The sheer complexity and speed of Brexit is likely to have further psychological effects that make it different from normal political issues. Psychologists have shown that when faced with overwhelming information load, such as high complexity and abstract information, along with situational constraints on being able to  evaluate such information (insufficient time), the human cognitive system uses shortcuts to simplify the task. When there is information conflict in such highly complex situations, this creates a state psychologists refer to as “cognitive dissonance”.  Human beings generally seek to reduce such dissonance by trying to restore the consistency of the information they are exposed to, such as by integrating new information into their beliefs. To make an analogy; if a human being is hungry they might find something to eat to reduce their feeling of hunger. However the state of dissonance cannot always be reduced by information in this way, especially if faced by a lack of information or the sheer complexity and overwhelming nature of too much information.

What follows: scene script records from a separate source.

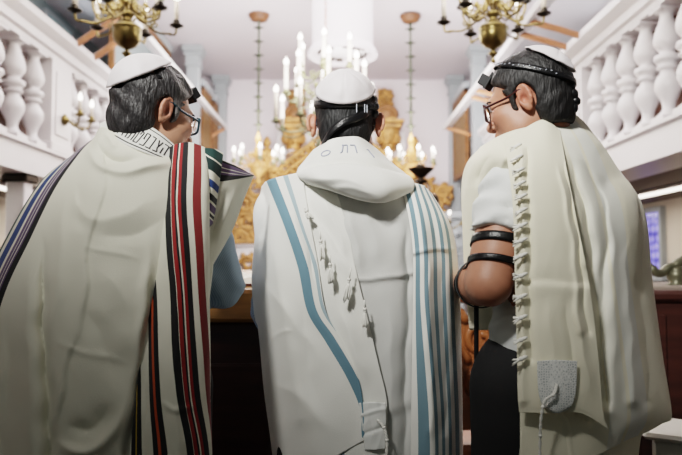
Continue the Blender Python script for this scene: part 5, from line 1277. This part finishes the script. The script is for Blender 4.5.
# ================================================================== LIGHT
def light(name, kind, loc, energy, col=(1, 1, 1), size=1.0, target=None, size_y=None, spread=None, angle=None):
    d = bpy.data.lights.new(name, kind); d.energy = energy; d.color = col
    if kind == 'AREA':
        d.size = size
        if size_y: d.shape = 'RECTANGLE'; d.size_y = size_y
        if spread: d.spread = math.radians(spread)
    elif kind == 'SPOT': d.shadow_soft_size = size; d.spot_size = math.radians(angle or 60); d.spot_blend = .9
    else: d.shadow_soft_size = size
    o = bpy.data.objects.new(name, d); COL.objects.link(o); o.location = loc
    if target is not None: o.rotation_euler = (Vector(target)-Vector(loc)).to_track_quat('-Z', 'Y').to_euler()
    return o
WARM = (1.0, .90, .78)
light('added_key_over_men', 'SPOT', (-1.3, -.9, 3.9), 1250, (1, .985, .945), .2, (.1, 2.1, 2.42), angle=53)  # added key without a fixture; narrow cone lets the backs darken downwards
light('fill_over_men', 'AREA', (-.6, -.2, 4.4), 14, (1, .96, .90), 1.8, (0, 1.7, 1.45))  # added soft fill on the men's backs, no fixture hangs here
light('nave_fill', 'AREA', (0, 8.0, 4.7), 300, (1, .97, .96), 3.2, (0, 8, 0), size_y=6)  # added overhead fill to brighten the far room, not a modelled lamp
light('ceiling_fill', 'AREA', (0, 7.0, 3.0), 350, (1, .955, .94), 3.0, (0, 9.0, 6), size_y=5)  # added upward fill that lightens the ceiling, no such fitting in the nave
for x in (-1.575, 1.12): light('chandelier_glow', 'POINT', (x, 4.6, 3.35), 60, WARM, .35)
light('chandelier_glow_middle', 'POINT', (-.165, 6.5, 3.2), 80, WARM, .4)
for x in (-1.17, .99): light('chandelier_glow_far', 'POINT', (x, 9.2, 3.1), 60, WARM, .3)
for s in (-1, 1):
    light('gallery_window_light', 'AREA', (s*3.85, 8.0, 4.2), 28, (.86, .96, 1.0), 2.5, (0, 8, 3.0), size_y=1.0)
    light('aisle_light', 'AREA', (s*3.3, 7.5, 1.97), 40, (1, .93, .82), .15, (s*3.3, 7.5, 0), size_y=5)
wd = bpy.data.worlds.new('room_ambient'); scn.world = wd; wd.use_nodes = True
bg = wd.node_tree.nodes['Background']; bg.inputs[0].default_value = (.58, .66, .62, 1); bg.inputs[1].default_value = .11
scn.view_settings.view_transform = 'Filmic'; scn.view_settings.look = 'Medium High Contrast'; scn.view_settings.exposure = 0.0
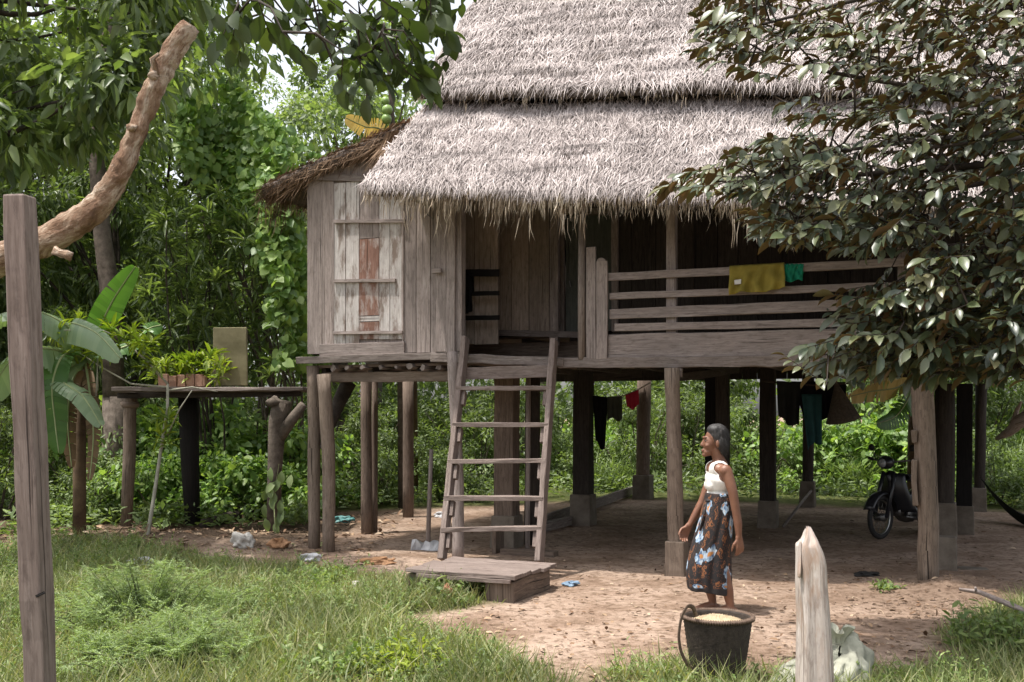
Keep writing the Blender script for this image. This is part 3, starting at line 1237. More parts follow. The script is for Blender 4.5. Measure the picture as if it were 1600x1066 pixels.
# rafters seen under the thatch
b = MB()
for k in range(14):
    s = -1.0 + k * .55
    dk, du = kl * (s - s0), ku * (s - s2)
    b.tube([W(s, t0 + .15, zl0 - .08 - dk), W(s, t1 + .1, zl1 - .14 - dk)], .032, 6, jit=.1)
    b.tube([W(s, t2 + .3, zu0 + .12 - du), W(s, t_r, z_r - .25 - du)], .035, 6, jit=.1)
for k in range(8):
    t = .0 + k * .6
    b.tube([W(sl_ + .2, t + .08, lo.z - .15), W(sh_, t + .08, hi.z - .22)], .03, 6, jit=.1)
part('rafter', b, M['dark'], smooth=True)
# ------------------------------------------------------------------ ladder and step
ladder = thing('ladder', 'grey plank ladder leaning up to the house porch', 'ladder', W(-.35, -.9, 0))
rl0, rl1 = H(691, 872, -1.02), H(727, 528, -.10)
rr0, rr1 = H(842, 876, -1.02), H(866, 532, -.10)
for a, c, bulge in ((rl0, rl1, 1), (rr0, rr1, 1)):
    b = MB()
    b.beam(a - UP * .02, c, .060, .12, E1, 10, .006)
    b.build('ladder_rail', M['ladder'], ladder, bevel=.008)
TR = [(712, 607, 855, 607, 8), (706, 664, 853, 664, 9), (702, 721, 848, 720, 8), (697, 778, 842, 779, 8), (693, 828, 838, 825, 11)]
for xa, ya, xb, yb, hh in TR:
    def on(pa, pb, y):
        lo_, hi_ = 0.0, 1.0
        for _ in range(30):
            m_ = (lo_ + hi_) / 2
            p = pa.lerp(pb, m_)
            if HOR - (p.z - CAM_H) / p.y * F_PX > y: lo_ = m_
            else: hi_ = m_
        return pa.lerp(pb, lo_)
    pa, pb = on(rl0, rl1, ya), on(rr0, rr1, yb)
    d = (pb - pa).normalized()
    b = MB()
    b.beam(pa - d * .02, pb + d * .02, .13, .046, E2, 5, .005)
    tr = b.build('tread', M['ladder'], ladder, bevel=.005)
    for q, sg in ((pa, 1), (pb, -1)):
        k = MB()
        dr = (rl1 - rl0).normalized()
        k.beam(q + d * sg * .055 - UP * .035, q + d * sg * .055 - UP * .035 - dr * .16, .035, .06, E1)
        k.build('cleat', M['ladder'], tr, bevel=.003)
b = MB()
pa, pb = H(722, 584, -.16), H(868, 580, -.16)
b.beam(pa, pb, .13, .035, UP, 5, .004)
b.build('tread', M['ladder'], ladder, bevel=.005)

step = thing('wooden_step', 'low plank step on two worn blocks at the ladder foot', 'step', W(-.35, -1.5, 0))
zS = .215


def gp(px, py, z):
    Y = (CAM_H - z) * F_PX / (py - HOR)
    return Vector(((px - 800) / F_PX * Y, Y, z))


fl, fr = gp(636, 888, zS), gp(801, 900, zS)
fr2 = gp(858, 884, zS)
dv = (fr - fl).normalized()
bk = Vector((-dv.y, dv.x, 0))
for k, (o0, wd, e0, e1) in enumerate(((.09, .18, -.02, .02), (.28, .18, .0, .01), (.475, .19, -.05, .02), (.66, .17, .02, .05), (.85, .18, -.03, .02))):
    b = MB()
    b.beam(fl + bk * o0 + dv * e0 - UP * (.02 + .004 * k), fr + bk * o0 + dv * e1 - UP * (.02 + .004 * k), wd, .035, bk, 6, .006)
    b.build('step_board', M['ladder'], step, bevel=.005)
b = MB()
b.beam(fl - bk * .0 - UP * .055 + dv * .1, fr - bk * .0 - UP * .055 - dv * .02, .035, .03, UP, 5, .004)
b.build('front_lath', M['ladder'], step, bevel=.003)
for a, ln in ((fl + dv * .08, .24), (fr - dv * .14, .28)):
    b = MB()
    c = a + bk * .04
    b.beam(c - UP * .165, c + bk * .80 - UP * .165, ln, .22, dv, 4, .008)
    b.build('block', M['brown'], step, bevel=.012)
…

In order to deal with complexity, dissonance or lack of information, human beings employ mental shortcuts that act to simplify, filter, and reduce the information load. Some of these shortcuts include: selecting confirmatory information, anchoring judgements on a few pieces of information (particularly the first piece of information), judging information based on how easy it is to imagine, and perceiving oneself to be less biased than others. Such cognitive strategies operate in the form of bias, ultimately reducing or simplifying the amount of information that is available to a decision-maker and creating a perception of certainty around the decision.

One particular bias that could produce unexpected problems during the negotiation is the so-called backfire effect. This occurs when a person is confronted with evidence that disconfirms, or does not align with, their existing beliefs. Rather than adjusting their belief to take account of the new but disconfirmatory information, people instead strengthen their existing beliefs. This has been found to apply to climate change denial and adherents of conspiracy theories, and other political beliefs. There are indications that the backfire effect can affect politicians in the Brexit process. For example, a report warning that leaving the EU would have serious consequences for the economy triggered a number of pro-Brexit MPs to storm out of a meeting amidst denials of the analysis on the basis it was too ‘gloomy’.

The high pace of the negotiation process - with less than 2 years of negotiation time to thrash out the issues - and with the polarisation of issues taking place via the group pressures operating within the UK government, are the ideal conditions for making  decision-making biases more likely. The implications for the process of negotiation are that biases may result in options not being fully considered before or during negotiation. Negotiators may fail to listen to experts and negotiation partners, with the polarisation of views between negotiating parties ultimately leading to a failure to reach agreements. The consequence here could be a very hard Brexit.